Wednesday, February 06, 2008

Bye Bye, Bobby

Super Tuesday came and went, with results and analysis up to our necks. Did anyone notice that when it came down to crunch time and the two chief Republican competitors got ready to call each other the worst things they could think of, the epithet that came most easily was - "liberal"? To McCain and Romney, it was worse than calling someone a "traitor", a "fool", a "liar" (though Romney came close on that one) , or any other name that might get the fists flying on the playground. "Liberal" used to be a perfectly fine word - now it's as tainted as "socialist". Too bad. I hope it makes a comeback.

If anyone cares whether I, a sometime critic of the NFL, watched the Super Bowl Sunday night, the answer is a qualified "yes". I watched the fourth quarter with the sound off on the TV so as to preserve, perhaps in vain, a peaceful Sunday home atmosphere. Pretty good game.

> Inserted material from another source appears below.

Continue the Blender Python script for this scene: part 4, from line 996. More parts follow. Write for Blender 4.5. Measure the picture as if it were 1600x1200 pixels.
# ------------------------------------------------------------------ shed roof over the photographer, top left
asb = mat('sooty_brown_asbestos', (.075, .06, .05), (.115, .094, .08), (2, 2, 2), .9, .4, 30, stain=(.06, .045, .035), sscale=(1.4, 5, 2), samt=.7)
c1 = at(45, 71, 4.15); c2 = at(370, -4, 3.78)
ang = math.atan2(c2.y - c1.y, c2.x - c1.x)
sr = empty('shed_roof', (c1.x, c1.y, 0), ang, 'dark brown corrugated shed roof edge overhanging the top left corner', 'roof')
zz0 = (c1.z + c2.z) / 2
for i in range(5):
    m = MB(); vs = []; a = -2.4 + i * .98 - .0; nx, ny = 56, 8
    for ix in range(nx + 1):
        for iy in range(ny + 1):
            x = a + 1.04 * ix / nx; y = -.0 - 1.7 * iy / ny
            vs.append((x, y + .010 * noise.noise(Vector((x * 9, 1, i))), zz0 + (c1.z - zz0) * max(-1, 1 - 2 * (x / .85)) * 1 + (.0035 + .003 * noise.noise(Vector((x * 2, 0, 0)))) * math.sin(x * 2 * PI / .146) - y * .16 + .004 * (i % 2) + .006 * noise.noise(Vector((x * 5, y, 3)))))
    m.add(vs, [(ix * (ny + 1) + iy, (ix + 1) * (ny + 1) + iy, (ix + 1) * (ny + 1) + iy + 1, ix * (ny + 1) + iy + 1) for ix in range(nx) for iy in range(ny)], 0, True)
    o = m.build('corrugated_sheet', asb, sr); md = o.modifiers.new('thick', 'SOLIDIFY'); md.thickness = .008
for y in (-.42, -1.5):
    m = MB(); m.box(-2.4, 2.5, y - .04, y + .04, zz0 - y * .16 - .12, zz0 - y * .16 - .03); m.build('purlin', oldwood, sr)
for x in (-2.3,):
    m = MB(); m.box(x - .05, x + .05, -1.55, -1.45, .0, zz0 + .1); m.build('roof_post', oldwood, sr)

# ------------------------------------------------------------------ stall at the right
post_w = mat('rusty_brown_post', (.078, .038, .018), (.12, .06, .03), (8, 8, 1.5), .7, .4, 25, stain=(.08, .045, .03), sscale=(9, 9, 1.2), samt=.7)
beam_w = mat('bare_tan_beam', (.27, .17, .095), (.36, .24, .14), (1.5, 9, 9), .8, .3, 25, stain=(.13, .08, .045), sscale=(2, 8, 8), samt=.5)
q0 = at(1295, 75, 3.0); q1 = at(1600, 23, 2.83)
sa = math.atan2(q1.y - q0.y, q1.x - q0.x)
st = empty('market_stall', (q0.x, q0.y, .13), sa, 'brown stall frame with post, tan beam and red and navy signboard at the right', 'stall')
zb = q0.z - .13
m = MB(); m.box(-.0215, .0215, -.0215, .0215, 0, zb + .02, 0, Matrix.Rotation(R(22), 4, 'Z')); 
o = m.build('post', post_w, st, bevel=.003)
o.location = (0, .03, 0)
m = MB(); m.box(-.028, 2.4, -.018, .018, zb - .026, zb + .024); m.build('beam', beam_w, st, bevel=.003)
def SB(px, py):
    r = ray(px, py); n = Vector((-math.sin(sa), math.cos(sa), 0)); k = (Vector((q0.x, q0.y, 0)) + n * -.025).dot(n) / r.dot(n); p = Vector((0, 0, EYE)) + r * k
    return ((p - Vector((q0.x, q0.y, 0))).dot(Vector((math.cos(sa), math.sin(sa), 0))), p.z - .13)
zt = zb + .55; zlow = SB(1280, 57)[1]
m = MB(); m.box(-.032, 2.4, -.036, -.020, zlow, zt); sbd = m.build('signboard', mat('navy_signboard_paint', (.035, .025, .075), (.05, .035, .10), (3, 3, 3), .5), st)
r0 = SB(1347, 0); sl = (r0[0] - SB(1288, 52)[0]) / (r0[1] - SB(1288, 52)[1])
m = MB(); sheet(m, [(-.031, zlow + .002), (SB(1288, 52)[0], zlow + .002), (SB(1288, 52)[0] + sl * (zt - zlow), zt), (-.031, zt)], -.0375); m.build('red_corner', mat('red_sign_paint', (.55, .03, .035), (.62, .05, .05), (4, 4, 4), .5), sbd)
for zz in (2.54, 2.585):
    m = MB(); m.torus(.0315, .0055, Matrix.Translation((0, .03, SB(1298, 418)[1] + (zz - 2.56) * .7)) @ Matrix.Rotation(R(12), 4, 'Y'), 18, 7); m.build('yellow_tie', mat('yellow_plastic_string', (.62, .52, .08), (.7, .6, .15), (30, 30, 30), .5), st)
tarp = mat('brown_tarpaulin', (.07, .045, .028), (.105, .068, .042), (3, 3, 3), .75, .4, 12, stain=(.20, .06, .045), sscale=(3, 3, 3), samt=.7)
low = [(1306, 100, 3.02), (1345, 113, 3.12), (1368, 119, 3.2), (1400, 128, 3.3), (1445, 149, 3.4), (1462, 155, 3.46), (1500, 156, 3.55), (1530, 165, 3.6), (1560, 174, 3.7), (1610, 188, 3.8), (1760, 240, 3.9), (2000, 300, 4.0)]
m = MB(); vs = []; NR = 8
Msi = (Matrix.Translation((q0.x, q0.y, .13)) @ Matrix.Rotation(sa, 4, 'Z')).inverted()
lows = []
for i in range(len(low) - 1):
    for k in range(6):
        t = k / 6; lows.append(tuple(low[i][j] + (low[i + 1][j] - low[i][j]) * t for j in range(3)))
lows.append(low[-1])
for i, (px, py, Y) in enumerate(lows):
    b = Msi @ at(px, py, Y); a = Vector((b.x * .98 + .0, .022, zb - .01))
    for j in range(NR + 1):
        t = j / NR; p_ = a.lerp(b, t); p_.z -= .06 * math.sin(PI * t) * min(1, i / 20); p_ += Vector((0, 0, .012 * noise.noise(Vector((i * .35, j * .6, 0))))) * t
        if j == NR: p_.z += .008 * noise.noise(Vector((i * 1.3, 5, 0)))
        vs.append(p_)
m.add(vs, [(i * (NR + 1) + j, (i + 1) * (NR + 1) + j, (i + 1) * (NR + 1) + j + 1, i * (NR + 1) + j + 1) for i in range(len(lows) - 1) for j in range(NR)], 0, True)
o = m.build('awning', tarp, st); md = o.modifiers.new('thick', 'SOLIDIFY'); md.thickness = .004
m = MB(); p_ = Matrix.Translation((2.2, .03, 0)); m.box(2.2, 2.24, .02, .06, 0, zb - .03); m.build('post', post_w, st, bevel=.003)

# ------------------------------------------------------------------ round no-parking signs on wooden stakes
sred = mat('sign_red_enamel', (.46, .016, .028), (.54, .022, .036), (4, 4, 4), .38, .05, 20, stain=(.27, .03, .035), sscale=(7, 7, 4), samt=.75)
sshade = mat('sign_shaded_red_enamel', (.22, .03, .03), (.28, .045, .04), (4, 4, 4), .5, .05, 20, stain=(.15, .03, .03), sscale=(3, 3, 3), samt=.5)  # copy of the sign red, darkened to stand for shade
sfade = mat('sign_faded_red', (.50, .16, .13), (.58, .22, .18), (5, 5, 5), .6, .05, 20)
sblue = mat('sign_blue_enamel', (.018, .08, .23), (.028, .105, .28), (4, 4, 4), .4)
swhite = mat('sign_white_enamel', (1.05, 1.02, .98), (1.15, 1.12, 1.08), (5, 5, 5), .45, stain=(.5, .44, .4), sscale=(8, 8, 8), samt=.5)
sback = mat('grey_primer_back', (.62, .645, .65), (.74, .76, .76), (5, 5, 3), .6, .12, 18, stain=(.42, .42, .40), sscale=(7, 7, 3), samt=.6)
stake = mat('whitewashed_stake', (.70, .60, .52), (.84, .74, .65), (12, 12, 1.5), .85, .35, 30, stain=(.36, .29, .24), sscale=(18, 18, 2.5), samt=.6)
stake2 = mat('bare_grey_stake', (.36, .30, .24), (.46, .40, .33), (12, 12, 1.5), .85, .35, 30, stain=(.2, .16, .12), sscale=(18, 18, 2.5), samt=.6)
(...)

Winters in the Midwest can be long, cold and dreary. Sometimes the correct answer to "What should I do?" is to sit down and watch Big Ten basketball. The games are frequently pretty intense, and the crowds are always big and noisy. The coaches also play a role in the broadcasts. It's the role of the half-crazy monomaniac so accustomed to getting his way in the world that almost anything can set him off on a rage Captain Ahab could admire. The most flamboyant of these coaches was Indiana's Bobby Knight, loved in the Hoosier State and despised almost everywhere else between Ohio and Iowa.
Coach Knight up and quit in the middle of the season this week, turning his Texas Tech team over to son Pat without any warning to the people in nominal authority over him. He's 67, has coached 902 wins in his 42 years as head coach, and has all the money he needs, so you could hardly blame him for deciding to hand up the whistle.
But what a spectacle the guy put on. I don't know what was more amazing - his in-your-face style with referees which seemed to guarantee at least his share of close calls when they mattered most, or the way he had of abusing his own players in front of thousands of people and the TV audience. He kicked things, he threw things, including a chair which went to the other side of the court, and he expressed nothing but contempt for the press whose job it is to cover the games. In return, the sports guys were not always kind to Knight. They loved to portray Bobby as the kind who could dish out abuse but couldn't take even halfhearted supervision. He once walked away from a hunting accident rather than talk to police. There's a warrant out for his arrest should he ever return to Puerto Rico. He once screamed at the lowly Northwestern coach because he didn't like a verbal taunt from the local crowd, as if it were all in under the poor coach's control.
But the guy had a baffling "good" side, as well. His programs were never found in violation of the NCAA's many rules governing student athletes, his players graduated at a higher rate than those of his competitors, and he was always active in charity events and efforts to help retired coaches. One year at Texas Tech (Indiana finally fired him after one too many temper tantrums) he actually gave back his salary because he didn't feel he had earned it.
Bobby Knight is probably through coaching, but that won't keep lots of "sad sack" programs from contacting him in the spring, when the annual firing/hiring takes place. The TV guys will miss him in the way that NASCAR fans miss it when a race features no spectacular collisions. I doubt I'll miss him at all, but at least I can say I saw him on TV at his best and worst.